Granted, recognizing a critical darling and commercial underdog seems prudent when the industry has been beleaguered with well-documented criticism and declining sales. In this sense, celebrating Tribe (as opposed to Snoop) seems like a no-brainer and a win-win situation: give props to the runner-up that no one really openly criticizes, and no one will complain. Hell, it may even help Q-Tip’s upcoming album sales. However, a more constructive use of criticism should be broadened to the temporal nature of awards show, or the un-sustainability of celebration. It is one thing to have a day of confronting critiques directly, or a day to recognize past pioneers and places, but another bag entirely to provide a sustainable mechanism for controlling and guiding hip-hop’s identity. In other words, don’t shoot the messenger when the message itself is kinda meh.

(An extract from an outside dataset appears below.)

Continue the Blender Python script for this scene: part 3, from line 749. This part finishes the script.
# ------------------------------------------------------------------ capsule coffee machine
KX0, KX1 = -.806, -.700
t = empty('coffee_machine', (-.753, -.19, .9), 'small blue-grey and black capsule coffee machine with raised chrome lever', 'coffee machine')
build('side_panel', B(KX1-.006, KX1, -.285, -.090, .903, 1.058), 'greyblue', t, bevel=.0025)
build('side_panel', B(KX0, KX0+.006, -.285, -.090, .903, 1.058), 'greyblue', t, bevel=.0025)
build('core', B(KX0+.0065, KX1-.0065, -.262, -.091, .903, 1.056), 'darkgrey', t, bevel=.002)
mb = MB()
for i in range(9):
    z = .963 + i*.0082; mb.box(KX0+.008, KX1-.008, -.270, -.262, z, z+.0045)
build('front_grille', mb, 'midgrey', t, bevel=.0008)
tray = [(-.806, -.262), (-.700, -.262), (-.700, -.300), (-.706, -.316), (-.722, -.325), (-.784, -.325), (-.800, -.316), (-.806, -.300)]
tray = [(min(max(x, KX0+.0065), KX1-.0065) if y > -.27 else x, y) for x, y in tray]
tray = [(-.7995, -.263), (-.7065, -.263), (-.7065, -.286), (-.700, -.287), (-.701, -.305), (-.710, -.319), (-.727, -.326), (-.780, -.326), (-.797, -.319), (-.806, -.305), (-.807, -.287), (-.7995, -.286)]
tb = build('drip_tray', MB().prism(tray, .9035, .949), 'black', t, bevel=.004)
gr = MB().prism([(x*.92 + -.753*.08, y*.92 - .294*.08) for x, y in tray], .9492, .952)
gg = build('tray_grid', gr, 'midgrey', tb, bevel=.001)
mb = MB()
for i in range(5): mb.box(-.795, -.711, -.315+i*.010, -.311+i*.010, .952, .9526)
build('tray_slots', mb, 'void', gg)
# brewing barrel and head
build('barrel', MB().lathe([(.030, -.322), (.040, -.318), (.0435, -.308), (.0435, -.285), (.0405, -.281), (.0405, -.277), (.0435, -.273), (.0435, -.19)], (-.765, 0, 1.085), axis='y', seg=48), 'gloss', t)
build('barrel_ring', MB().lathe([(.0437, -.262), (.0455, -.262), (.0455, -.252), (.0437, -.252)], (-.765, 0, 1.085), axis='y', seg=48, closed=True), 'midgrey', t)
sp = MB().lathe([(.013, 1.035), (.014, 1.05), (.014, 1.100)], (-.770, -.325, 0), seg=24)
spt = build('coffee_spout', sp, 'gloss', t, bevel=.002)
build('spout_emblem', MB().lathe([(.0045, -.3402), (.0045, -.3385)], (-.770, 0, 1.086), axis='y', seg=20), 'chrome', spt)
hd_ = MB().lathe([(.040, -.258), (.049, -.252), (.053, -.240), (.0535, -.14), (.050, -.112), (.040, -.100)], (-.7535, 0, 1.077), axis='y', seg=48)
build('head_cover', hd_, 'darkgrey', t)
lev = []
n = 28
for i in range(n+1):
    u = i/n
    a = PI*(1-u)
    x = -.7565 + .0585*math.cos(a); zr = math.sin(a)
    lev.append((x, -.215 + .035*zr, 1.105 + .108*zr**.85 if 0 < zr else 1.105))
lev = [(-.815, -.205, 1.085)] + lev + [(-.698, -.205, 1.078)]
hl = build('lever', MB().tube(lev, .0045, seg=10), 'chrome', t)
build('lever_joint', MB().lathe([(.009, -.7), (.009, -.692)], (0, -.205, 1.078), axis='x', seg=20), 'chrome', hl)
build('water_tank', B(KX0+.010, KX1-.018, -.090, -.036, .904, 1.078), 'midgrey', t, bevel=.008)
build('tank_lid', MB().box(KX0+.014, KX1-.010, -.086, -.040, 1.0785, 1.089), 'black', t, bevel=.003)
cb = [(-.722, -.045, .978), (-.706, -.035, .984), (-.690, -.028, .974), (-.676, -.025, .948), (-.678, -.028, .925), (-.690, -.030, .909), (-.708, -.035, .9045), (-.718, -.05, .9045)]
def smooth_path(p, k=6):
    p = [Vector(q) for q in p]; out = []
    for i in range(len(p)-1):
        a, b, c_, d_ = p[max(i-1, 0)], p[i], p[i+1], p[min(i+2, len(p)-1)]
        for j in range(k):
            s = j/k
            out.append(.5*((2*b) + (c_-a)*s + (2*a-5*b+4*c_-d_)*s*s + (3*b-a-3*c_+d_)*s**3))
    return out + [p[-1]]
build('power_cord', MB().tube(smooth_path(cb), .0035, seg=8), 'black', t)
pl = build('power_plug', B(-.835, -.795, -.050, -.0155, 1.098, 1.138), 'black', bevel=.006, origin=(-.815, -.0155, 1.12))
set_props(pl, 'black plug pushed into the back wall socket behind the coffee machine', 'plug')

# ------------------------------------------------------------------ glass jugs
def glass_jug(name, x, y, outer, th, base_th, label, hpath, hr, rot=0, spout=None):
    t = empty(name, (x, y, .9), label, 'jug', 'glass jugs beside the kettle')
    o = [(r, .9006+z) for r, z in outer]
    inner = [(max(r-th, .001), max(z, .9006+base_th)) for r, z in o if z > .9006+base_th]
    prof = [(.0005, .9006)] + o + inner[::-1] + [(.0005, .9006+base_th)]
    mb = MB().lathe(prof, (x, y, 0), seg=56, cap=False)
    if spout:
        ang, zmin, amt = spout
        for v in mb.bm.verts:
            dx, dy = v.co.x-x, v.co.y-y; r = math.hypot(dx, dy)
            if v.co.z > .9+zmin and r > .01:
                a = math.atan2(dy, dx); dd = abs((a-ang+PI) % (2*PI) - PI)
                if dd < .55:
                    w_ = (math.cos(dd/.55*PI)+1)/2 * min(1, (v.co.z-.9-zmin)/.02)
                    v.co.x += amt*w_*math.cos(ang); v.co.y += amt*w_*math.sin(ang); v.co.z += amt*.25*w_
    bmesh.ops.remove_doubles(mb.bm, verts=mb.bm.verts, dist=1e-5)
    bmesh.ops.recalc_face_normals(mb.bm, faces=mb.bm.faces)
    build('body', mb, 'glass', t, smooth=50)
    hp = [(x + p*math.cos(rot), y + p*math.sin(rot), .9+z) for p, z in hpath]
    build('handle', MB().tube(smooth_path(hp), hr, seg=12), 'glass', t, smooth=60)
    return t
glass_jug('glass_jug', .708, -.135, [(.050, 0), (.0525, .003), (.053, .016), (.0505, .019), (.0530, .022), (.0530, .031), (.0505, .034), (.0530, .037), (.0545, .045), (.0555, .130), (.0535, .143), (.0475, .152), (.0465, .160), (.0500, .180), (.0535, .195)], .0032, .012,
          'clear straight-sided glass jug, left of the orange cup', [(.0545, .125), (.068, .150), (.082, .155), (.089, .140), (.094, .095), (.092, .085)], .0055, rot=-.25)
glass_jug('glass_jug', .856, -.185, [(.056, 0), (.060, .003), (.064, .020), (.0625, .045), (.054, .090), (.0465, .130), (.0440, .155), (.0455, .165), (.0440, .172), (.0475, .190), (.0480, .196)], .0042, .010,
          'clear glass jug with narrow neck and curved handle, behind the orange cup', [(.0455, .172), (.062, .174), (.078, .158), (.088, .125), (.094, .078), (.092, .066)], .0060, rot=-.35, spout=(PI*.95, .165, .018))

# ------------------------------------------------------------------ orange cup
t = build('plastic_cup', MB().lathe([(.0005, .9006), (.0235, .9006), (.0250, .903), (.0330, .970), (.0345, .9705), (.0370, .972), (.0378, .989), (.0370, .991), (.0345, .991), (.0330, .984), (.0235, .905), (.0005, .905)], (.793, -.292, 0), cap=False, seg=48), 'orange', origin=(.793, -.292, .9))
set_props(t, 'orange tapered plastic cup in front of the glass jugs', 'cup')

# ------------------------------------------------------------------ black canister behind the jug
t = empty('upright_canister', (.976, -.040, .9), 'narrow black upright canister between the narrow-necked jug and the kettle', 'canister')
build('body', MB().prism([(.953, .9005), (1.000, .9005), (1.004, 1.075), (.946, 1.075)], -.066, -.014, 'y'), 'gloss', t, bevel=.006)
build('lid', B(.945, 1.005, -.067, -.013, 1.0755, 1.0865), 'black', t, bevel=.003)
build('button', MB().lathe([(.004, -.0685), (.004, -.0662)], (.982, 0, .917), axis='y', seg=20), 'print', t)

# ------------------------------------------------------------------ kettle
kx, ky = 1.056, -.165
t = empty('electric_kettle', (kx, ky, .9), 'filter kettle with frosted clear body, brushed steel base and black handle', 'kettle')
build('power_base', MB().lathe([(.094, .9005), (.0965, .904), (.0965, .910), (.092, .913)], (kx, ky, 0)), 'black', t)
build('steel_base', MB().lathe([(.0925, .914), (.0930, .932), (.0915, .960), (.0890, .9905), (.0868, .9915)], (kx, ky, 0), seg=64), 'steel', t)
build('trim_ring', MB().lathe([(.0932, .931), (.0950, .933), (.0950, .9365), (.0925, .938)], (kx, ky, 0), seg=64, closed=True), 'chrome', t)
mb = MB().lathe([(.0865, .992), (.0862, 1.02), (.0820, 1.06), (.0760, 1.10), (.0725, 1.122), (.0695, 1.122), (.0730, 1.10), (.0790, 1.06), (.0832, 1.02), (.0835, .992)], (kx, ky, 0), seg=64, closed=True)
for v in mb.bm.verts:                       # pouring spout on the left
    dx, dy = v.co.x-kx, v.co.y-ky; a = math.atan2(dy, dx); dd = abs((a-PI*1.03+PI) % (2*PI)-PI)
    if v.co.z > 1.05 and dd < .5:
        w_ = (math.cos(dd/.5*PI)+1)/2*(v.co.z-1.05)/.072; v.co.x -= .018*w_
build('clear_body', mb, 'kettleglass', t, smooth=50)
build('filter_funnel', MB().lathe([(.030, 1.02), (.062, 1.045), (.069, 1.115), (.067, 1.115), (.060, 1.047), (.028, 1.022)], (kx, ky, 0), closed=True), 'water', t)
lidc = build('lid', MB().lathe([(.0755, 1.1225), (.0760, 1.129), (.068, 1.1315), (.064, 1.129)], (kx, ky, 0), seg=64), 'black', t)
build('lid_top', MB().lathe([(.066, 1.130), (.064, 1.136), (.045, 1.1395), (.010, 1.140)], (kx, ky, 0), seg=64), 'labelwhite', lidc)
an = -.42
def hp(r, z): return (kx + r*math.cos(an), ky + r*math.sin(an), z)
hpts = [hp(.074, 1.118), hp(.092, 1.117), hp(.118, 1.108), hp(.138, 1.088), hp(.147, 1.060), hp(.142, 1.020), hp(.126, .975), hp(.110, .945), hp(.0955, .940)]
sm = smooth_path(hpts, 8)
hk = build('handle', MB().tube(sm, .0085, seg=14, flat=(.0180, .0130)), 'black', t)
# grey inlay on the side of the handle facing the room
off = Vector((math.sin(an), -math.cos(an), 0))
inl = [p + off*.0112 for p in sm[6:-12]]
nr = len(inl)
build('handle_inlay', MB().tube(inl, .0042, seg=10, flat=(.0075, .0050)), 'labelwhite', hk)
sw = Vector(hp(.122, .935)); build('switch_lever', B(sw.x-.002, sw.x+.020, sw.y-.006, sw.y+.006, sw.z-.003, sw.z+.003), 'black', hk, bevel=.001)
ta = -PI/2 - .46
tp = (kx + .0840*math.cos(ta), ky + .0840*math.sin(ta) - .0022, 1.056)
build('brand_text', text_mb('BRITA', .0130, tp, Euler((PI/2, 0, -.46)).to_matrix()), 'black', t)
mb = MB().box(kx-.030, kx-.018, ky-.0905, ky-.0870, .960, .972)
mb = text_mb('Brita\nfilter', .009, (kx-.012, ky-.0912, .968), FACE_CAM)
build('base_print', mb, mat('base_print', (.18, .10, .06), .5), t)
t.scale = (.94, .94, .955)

That said, A Tribe Called Quest’s standout recognition among the glitterati could also be viewed as a subtle reminder that hip-hop does not adhere to a static definition, nor is it beholden to a single (commercial) goal. Rather, it can reflect multiple meanings. Like the music itself, hip-hop culture remains a palimpsest of sound, culture, and ideas. It is a space where 2Pac can flex like a thug one moment, then become vulnerable to his mother in the next. It is where a break from a ’60s novelty rock group can form the rhythmic foundation for a Jewish rap trio struggling to shed its novel identity. It is where an upcoming hip-hop trio can appropriate an iconic performance by a disbanding rock band for a music video. In this sense, Tribe’s recognition represents potential in hip-hop — a point that, industry engineering be damned, doesn’t hurt to be reinforced every once in a while.